その結果、庶民は自らの生活費を何とか守るため、家族がぎりぎり生活できるだけの金額しか稼がないようになりました。
どんなに庶民が苦労して稼いだとしても、役人たちはそのたびに新たな略奪の手口を編み出したということもあり、庶民はもし思わぬ臨時収入があったとしても、資産を築くことなくすぐに使い果たしていたのです。
やる気のない裁判官、中世レベルの拷問を行っていた拷問官

このように李氏朝鮮末期はまさに世紀末のような状況でしたが、司法制度は当然機能しているはずもなく、まさに幕間の茶番劇として展開されていたのです。

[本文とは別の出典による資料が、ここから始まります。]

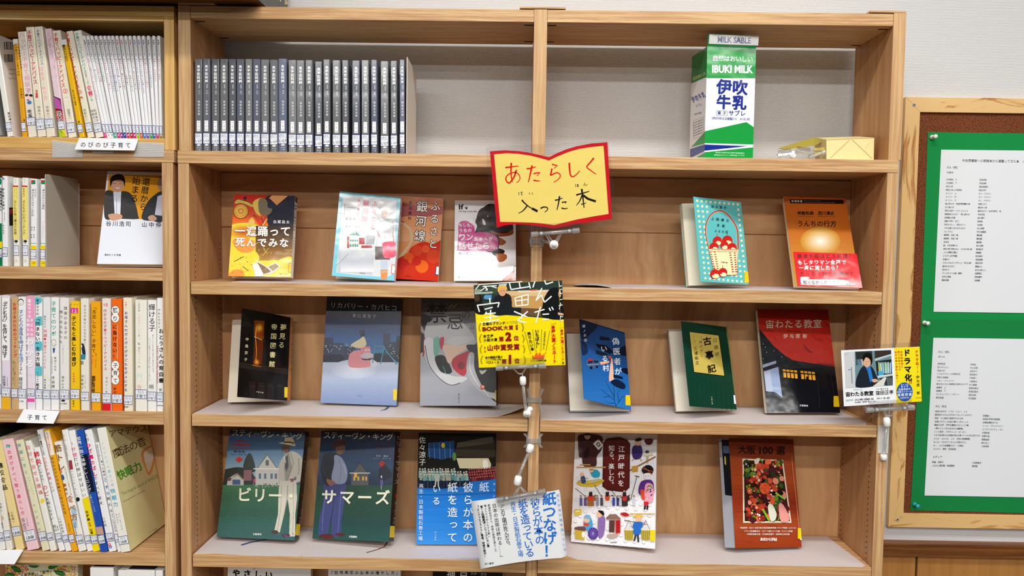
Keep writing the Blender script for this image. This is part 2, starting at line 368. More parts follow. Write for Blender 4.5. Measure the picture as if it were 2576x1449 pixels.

1895~96年、ロシア帝国の軍人が記したところによれば、李氏朝鮮の裁判所は、判事たちが補佐役の書き上げた詳細な報告書を鵜呑みにして、あっさりと判決を下すという、まさに「おまかせ裁判」の舞台であったとのこと。
補佐役たちは、まるで裏方の名人芸を披露するかのように、自らの利得のために審理の流れを操り、役人、警察、憲兵といった側近たちも、その怠惰な上司の影に隠れて、密かに力を行使していたのです。
刑事事件においては、その残虐さは言葉を失うほどで、被告人からは拷問によって供述が引き出されました。
膝を殴る板、後ろに回して結ぶ腕、髪を縛り吊るすなど日常茶飯事で、判事たちは、個人的な収入のために罰金を手広く流用していたといいます。
1902年に駐在したイタリアの外交官は、証人にまで及ぶその悪辣な拷問の現実に、身震いを禁じ得なかったと記しています。
ポーランドの小説家セロシェフスキは、金持ちは金で無罪を買い、貧乏人は些細なことで監獄行きにされる、法の正義が歪んだ世界を嘆いたという。
このような刑罰と司法制度は、当然ながら中国の影響を色濃く受け、身分を問わず拷問が横行し、冤罪事件すら後を絶ちませんでした。
さらには、田舎者の夫婦に対して、役人が娯楽半分に妻を攫ったものの、夫はそれを訴える場所がなくたださまようだけだったという記述まであり、司法が機能不全を起こしていたことが窺えます。